In the spring of 2016, the Decomposing Bodies project took on two First Experiences in Research (FE-R) undergraduate students, Maureen Borden and Christopher Babu, who assisted with the transcription of the Bertillon cards, as well as creating their own research projects from the DB dataset, which were presented as poster presentations at the FE-R Celebration of Research at the end of the term. During this term, and based on the research projects of the FE-Rs, three more data points began to be transcribed from the cards: “County,” “Crime” and “Descent.” The Project Manager also began the process of reviewing previous transcriptions, checking for consistency and accuracy.

Fall 2015

As the volume of images and metadata associated with the project grew, we began documenting in earnest our storage and upload procedures for handling the digital files associated with Decomposing Bodies. With the arrival of a new Project Manager, LIS PhD student Chelsea Gunn, the information management and documentation practices of the project came to the fore. The team also made its most recent trip to the Ohio History Connection to date, finishing the digital photography, and the primary data collection phase of the project.

Summer 2015

During this summer, researchers at the Extreme Science and Engineering Discovery Environment (XSEDE) and the VMW began a conversation about collaborating with the Decomposing Bodies team to work on a project using the Bertillon cards to enhance the handwriting recognition capabilities of computer vision.
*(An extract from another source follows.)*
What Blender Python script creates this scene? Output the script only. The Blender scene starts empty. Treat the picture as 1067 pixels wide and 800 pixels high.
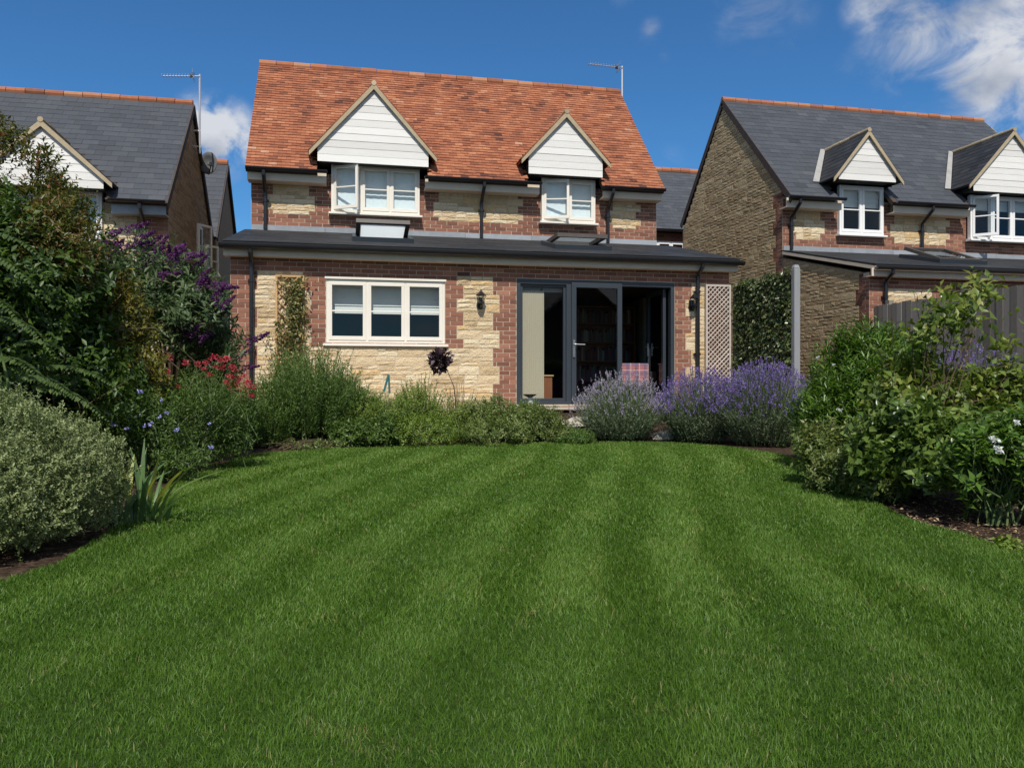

Bertillon cards contain text of predictable types in a constrained physical context, making it (we thought) an ideal test case for a computer learning situation. We began collecting a sample corpus for them. We also began planning for an exhibition in the University Art Gallery featuring items and themes from the Decomposing Bodies project, working with Isabelle Chartier, the Curator of the UAG. We also took another trip to Ohio to photograph cards.

Spring 2015

2015 began with another trip to Columbus in January, where digital photographs of Bertillon cards from both the Ohio Penitentiary and the Ohio State Reformatory were taken. After this trip, we had collected the images of more than 3,500 cards, containing within them more than 43,000 individual data points. We conducted a preliminary analysis of a subset of 536 cards, looking at the Bertillon measurements, and creating a set of measurements for a hypothetical “average prisoner” as documented by the cards. During this term we also began collecting “Nativity,” “Born [Year],” and “Complexion” information from the cards.

Fall 2014

As transcription work continued, the team took another trip to the OHC to review documents related to the Ohio State Reformatory and the Ohio Penitentiary besides Bertillon cards, such as ledgers, reports, and inventories. In investigating the legal implementations of Bertillonage, Aisling Quigley and Jennifer Donnelly began a related research project about the Chinese Exclusion Act, which leveraged documentation practices to surveil and restrict the movement of Chinese immigrants in the United States. We also first began envisioning what an exhibition incorporating the objects making up Decomposing Bodies, as well as the Bertillon system as a whole might look like.

Summer 2014

After another trip to the OHC, we began to investigate methods and platforms for transcribing the cards, and creating a structured dataset out of the content of the cards. We settled on using the Omeka platform, and began developing best practices for uploading and transcribing the images. The work of transcription was distributed among the student workers in the VMW.

Spring 2014

Two trips were taken in Spring 2014 to the Ohio History Connection, and digital photos of the cards in the OHC collection began to be taken. We began exploratory research about facial recognition software, fingerprinting, and mugshots, seeking to connect these documents with the larger history of surveillance and contemporary criminal documentation practices. On February 5, 2014, the first HAA Colloquium, “Producing Collaborative Work in the Humanities: The Case of Decomposing Bodies about Decomposing Bodies was given, discussing the collaborations between researchers on large digital projects, as well as the history of Bertillonage.

Fall 2013

The Visual Media Workshop began researching the history of Alphonse Bertillon and his system of measurement for the identification of criminals, known as Bertillonage. This led to reaching out to archives and historical societies across the country, looking for remaining caches of Bertillon cards, a semi-standardized implementation of Bertillonage used to catalog the physical characteristics and criminal histories of incarcerated persons. Out of this research, we identified the collection of the Ohio History Connection (then known as the Ohio Historical Society), and team members took the first trip to Columbus, Ohio to get hands-on with the cards themselves.